Por: Pedro Mena Bermúdez | Fotografía: Diego Torres

Ramsés Ruiz tiene la capacidad de moldear figuras que atrapan e hipnotizan al más exigente de los críticos de arte, pero también al llamado “ciudadano de a pie”, ese ser acostumbrado a un mundo ordinario y sin ninguna sorpresa. Lo comento no por mera retórica de articulista, sino por el permiso que me concede la experiencia. He visto a esos críticos, de México y otras partes del mundo, sobresaltarse de gusto y admiración por el trabajo escultórico de Ramsés. Las críticas de arte celebran, con un aluvión de elogios, cada pieza de este maestro de las formas y volúmenes. Y he observado, tras bambalinas, como los ajenos al arte, sobre todo al escultórico, quedan atónitos y perplejos
de cara a, por ejemplo, ese mítico y laureado Ejército de terracota creado a partir de más de un millar de minúsculos robots.
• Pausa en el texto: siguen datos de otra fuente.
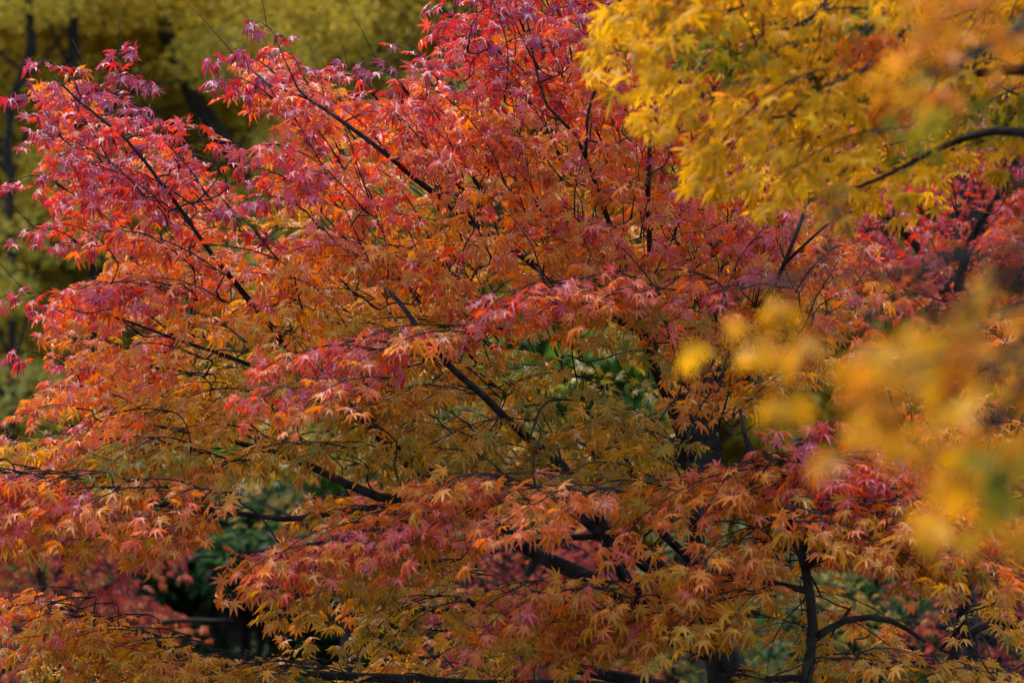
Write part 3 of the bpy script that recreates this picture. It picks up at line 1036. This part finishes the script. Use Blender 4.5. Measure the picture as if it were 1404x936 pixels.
for (x, y, d, n) in [(1045, 335, 1.75, 1), (1000, 385, 1.7, 2), (965, 425, 1.7, 1), (1045, 400, 1.6, 2), (1010, 445, 1.7, 1), (1090, 480, 1.65, 2), (1120, 410, 1.65, 2), (1150, 440, 1.7, 1),
                     (1165, 540, 1.5, 1), (1205, 420, 1.6, 2), (1215, 510, 1.6, 2), (1240, 545, 1.6, 2), (1200, 470, 1.6, 1), (1270, 430, 1.5, 2), (1290, 410, 1.6, 1), (1300, 480, 1.6, 2),
                     (1290, 540, 1.6, 1), (1345, 400, 1.6, 1), (1350, 470, 1.55, 2), (1370, 530, 1.55, 2), (1330, 590, 1.6, 2), (1390, 420, 1.6, 2), (1390, 590, 1.55, 2), (1300, 670, 1.75, 1),
                     (1345, 640, 1.7, 1), (1400, 660, 1.6, 2), (1390, 350, 1.7, 1), (1420, 480, 1.6, 2), (1440, 560, 1.6, 2), (1330, 530, 1.7, 2), (1380, 620, 1.7, 1), (1060, 440, 1.8, 1), (1320, 420, 1.6, 2), (1300, 600, 1.65, 1), (1270, 640, 1.8, 1), (1340, 340, 1.7, 1)]:
    for _ in range(2 if x > 1180 else 1):
        c = at(x + 52 + rnd(-14, 14), y - 34 + rnd(-14, 14), d + rnd(-.06, .06))
        v = Vector((rnd(-1, -.4), rnd(-.4, .4), rnd(-.7, .1))).normalized()
        S.append((c - v * 0.03, c, 0.014, rnd(.46, .78)))


def ytone(c, r):
    x, y = px(c)
    for (hx, hy, ra, rb) in ((985, 65, 70, 40), (1370, 150, 70, 40), (1270, 140, 40, 40), (1390, 330, 50, 40), (1250, 190, 40, 40), (1400, 640, 40, 50)):
        if ((x - hx) / ra) ** 2 + ((y - hy) / rb) ** 2 < 1:
            return 0.08
    for (hx, hy, ra, rb) in ((1200, 50, 40, 30), (1225, 130, 40, 30)):
        if ((x - hx) / ra) ** 2 + ((y - hy) / rb) ** 2 < 1:
            return 0.98
    return r


build_tree('yellow_maple_tree', 'golden yellow maple with soft blurred leaves, close in front at the right', 'tree', limbs, S,
           M_YELLOW, T_MAPLE, YRAMP_R, YRAMP_C, M_BARK, 0.025, rfun=ytone, jr=0.5, tw=0.0012, node=0.032, step=0.038, hang=0.7,
           base=(at(1950, 2120, 3.3).x, 3.3, 0),
           foliage_labels={5: 'strongly blurred pale golden leaves closest to the viewer', 1: 'sharper bright yellow leaves along the lower fringe'})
Es difícil que un artista, sea cual sea su especialidad, genere consensos tan apabullantes, en términos de gusto y gozo, para públicos de sobra dispares y diversos. Esto ya sugiere una maestría, no sólo de mote o ardid publicitario, en el modelaje de materiales diversos, sino también en el tratamiento temático de cada pieza. Cada obra de Ramsés Ruiz plantea una serie de símbolos y gestos que el espectador descifra por vías muchas veces ajenas a lo lingüístico. Con esto quiero decir que la potencia de su obra nos deja mudos, sin palabras.

Decía Nicolás Gómez Dávila, en sus Escolios a un texto implícito, que: El que no se mueve entre obras de arte como entre animales peligrosos no sabe entre qué se mueve. Y este comentario lapidario y violento calza con lo que suele producir Ramsés Ruiz en sus exposiciones, sean individuales o colectivas. Hay un inminente peligro en cada pieza escultórica, una permanente alerta de cautela y prudencia dado que merodearla y contemplarla supone un riesgo: ser transportados a una realidad nada ordinaria, quedar como presa de una feroz belleza y, ya se ha dicho, de marchar hacia un mutismo abrupto.
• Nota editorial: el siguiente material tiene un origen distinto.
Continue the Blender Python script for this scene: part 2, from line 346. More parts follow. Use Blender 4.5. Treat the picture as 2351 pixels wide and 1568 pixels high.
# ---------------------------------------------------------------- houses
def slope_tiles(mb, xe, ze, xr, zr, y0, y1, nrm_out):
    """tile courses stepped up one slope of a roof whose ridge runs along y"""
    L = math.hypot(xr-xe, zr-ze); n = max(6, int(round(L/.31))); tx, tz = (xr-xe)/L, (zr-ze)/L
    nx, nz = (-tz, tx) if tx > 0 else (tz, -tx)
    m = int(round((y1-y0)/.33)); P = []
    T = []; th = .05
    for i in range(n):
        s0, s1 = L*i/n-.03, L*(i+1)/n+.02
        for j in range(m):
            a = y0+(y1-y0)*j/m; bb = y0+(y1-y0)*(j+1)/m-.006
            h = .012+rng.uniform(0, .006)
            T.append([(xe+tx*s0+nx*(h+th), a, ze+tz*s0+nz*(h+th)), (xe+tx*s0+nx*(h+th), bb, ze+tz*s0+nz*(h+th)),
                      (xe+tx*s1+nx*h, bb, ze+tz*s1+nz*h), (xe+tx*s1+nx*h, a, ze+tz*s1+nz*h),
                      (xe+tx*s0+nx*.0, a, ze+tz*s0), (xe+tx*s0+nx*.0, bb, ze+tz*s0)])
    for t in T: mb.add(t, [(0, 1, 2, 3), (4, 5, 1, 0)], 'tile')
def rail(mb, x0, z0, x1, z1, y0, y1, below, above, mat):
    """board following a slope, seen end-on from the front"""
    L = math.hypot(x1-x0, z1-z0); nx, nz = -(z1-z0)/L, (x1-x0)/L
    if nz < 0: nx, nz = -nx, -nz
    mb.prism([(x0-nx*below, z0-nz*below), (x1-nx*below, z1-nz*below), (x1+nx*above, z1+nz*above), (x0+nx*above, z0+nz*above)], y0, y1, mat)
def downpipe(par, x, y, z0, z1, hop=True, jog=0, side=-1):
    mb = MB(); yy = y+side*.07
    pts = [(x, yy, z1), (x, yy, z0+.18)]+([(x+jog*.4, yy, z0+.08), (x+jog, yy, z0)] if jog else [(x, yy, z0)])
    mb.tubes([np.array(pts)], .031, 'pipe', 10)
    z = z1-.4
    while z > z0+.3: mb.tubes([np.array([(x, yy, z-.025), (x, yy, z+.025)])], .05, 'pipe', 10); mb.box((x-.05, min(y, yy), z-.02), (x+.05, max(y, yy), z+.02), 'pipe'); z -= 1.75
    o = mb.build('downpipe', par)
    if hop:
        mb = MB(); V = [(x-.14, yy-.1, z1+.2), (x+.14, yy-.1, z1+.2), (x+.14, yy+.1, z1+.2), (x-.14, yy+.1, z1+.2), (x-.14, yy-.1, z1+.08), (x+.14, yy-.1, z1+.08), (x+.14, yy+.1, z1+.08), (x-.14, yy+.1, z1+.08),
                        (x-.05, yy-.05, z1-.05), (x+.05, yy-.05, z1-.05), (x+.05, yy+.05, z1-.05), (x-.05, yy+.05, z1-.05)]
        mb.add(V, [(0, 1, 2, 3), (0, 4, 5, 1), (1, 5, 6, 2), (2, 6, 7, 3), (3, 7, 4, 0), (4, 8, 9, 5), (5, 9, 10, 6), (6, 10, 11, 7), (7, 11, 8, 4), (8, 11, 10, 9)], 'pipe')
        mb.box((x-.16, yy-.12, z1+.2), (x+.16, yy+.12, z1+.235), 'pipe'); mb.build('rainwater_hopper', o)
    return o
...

Con El Absoluto tiene piernas, Ramsés Ruiz vuelve a la carga de una escultura netamente figurativa y propensa al enigma, a lo metafísico. Su agudo sentido del tacto ha encontrado la forma de narrar algo que se escapa a las palabras, que las hace palidecer. De dónde viene, por qué ha decidido reposar sobre una bola de helado esa figura infantil. De quién se esconde, por qué ha velado su rostro y torso con una humilde frazada.

Esas y otras preguntas brotan al dar cara a El Absoluto tiene piernas. Conmueve y conmociona esta pequeña pieza a todo el que la observa con ojos de inocencia, de espera ante el relato de una odisea diaria. Y dan ganas de tocarla, de pasar las yemas de los dedos por sus cuidadas superficies, pero como ya se advirtió, se corre el riesgo de ser llevados a las cimas del silencio.